Other greenery he uses includes croton leaves, sprays of cedar, ivy, and podocarpus, boxwood, magnolia leaves, galax, and sprigs of viburnum. He also works with fruits and vegetables, some 1-gauge florist wire, wooden floral pins, wire or straw frames for wreaths, and a pair of clippers. ''Use the clippers to make sharp cuts, not flat ones,'' he advises, noting that sharp cuts make materials easier to insert in the Oasis.

And he cautions that homeowners making their own decorations should not be intimidated by the rules of public opinion or flower arranging.

''Make your arrangements as large or as massive as you like. Don't get frustrated. Go with your first inclination on how you want the arrangement to look. When making an arrangement stops being fun, forget it.'' To illustrate, he fills the bottom of a large, tan wicker basket with crumpled newspaper. On top of it he adds red cabbage, large mushrooms, purple eggplant, zucchini, turnips, and plump white onions. The whole arrangement, suitable for a den, kitchen, or porch, takes only four minutes by the time he has cut the cabbage to open like a flower in bloom.

Into another basket with a handle, he tucks more crumpled newspaper, then adds ivy to a moist Oasis block on one side of the container and red Winesap apples on wooden florist pins on the other.

For another design, the florist selects a brass epergne. After placing branches of cherry laurel and Brazilian pepper in it, he skewers three large red apples into the middle of the branches.

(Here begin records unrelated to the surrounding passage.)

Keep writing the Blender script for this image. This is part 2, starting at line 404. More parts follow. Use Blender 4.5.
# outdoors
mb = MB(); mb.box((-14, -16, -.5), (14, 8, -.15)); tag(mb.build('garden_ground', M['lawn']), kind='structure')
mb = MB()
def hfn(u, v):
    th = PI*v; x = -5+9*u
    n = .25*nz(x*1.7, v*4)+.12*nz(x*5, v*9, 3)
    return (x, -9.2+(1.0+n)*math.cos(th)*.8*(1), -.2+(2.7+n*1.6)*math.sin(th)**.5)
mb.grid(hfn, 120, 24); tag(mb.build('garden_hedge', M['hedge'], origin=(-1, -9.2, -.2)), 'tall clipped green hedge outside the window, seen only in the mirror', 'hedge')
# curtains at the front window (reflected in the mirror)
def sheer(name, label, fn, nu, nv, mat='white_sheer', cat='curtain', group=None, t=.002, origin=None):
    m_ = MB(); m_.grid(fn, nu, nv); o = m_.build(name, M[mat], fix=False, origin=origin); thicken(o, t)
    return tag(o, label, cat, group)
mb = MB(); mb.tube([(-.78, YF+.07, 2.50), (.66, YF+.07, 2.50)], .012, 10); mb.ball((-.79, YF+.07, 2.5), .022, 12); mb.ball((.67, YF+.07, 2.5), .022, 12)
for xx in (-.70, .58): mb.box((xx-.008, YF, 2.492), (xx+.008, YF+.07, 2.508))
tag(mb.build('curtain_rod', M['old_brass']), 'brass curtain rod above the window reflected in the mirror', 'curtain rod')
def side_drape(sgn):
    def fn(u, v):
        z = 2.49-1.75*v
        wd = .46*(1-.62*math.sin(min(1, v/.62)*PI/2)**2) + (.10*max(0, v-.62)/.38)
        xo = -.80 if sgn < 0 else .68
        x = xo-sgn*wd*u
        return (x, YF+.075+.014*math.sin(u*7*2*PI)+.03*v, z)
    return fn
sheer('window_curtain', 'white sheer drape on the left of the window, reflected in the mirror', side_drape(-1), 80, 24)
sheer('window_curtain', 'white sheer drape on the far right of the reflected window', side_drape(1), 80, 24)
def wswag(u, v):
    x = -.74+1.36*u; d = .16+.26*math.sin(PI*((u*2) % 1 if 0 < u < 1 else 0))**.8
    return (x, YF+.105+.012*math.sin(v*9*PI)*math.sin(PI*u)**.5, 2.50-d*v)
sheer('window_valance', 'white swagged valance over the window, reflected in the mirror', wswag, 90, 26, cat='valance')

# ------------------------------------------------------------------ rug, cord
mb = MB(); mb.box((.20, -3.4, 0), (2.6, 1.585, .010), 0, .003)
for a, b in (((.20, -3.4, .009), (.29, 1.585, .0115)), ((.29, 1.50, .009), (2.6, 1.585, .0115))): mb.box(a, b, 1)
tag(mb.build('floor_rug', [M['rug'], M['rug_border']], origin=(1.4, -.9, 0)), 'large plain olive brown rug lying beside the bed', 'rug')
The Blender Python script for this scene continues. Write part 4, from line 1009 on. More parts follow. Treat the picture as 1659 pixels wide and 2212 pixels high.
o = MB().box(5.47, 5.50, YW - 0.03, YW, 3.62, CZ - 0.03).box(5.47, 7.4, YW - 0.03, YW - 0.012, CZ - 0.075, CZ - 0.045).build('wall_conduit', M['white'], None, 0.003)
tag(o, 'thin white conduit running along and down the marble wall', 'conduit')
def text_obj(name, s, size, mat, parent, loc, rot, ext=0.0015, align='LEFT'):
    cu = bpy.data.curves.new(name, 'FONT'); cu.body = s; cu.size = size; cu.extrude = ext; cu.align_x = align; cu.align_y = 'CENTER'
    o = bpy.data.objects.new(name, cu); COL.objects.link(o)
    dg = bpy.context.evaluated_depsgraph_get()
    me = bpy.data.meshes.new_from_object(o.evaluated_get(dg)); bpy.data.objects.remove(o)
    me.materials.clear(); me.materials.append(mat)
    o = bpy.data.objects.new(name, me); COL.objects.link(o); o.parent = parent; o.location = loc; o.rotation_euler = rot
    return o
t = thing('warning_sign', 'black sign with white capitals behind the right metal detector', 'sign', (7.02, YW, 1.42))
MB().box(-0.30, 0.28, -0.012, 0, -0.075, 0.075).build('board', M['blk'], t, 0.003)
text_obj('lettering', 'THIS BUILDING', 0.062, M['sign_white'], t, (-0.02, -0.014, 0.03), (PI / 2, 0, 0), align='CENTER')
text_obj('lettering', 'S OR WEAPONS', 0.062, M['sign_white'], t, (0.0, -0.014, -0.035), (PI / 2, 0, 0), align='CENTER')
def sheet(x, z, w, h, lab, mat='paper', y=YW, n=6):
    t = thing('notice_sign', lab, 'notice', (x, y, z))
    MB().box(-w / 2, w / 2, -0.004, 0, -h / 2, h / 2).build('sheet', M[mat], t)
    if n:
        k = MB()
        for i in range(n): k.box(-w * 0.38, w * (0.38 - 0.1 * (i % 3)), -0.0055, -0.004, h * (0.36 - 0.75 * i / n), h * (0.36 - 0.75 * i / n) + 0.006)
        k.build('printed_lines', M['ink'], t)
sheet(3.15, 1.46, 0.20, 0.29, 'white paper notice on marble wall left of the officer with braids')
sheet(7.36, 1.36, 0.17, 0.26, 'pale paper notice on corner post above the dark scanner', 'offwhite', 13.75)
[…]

To add longer life to arrangements, Mr. Jones uses a formula of one can of Sprite, two Sprite cans of water, and one tablespoon of bleach. Use this instead of plain water in the bowl.

In another holiday centerpiece, Mr. Jones fashions magnolia leaves, lotus pods, apples, and cone flowers, with twigs of holly interspersed. Two brass candlesticks complete the creation.

Pointing to an already-prepared apple cone, the designer says the pyramid construction of red apples with boxwood stuffing the spaces between the apples was very popular in early America. ''The colonists used fruit arrangements rather than flowers,'' he explains.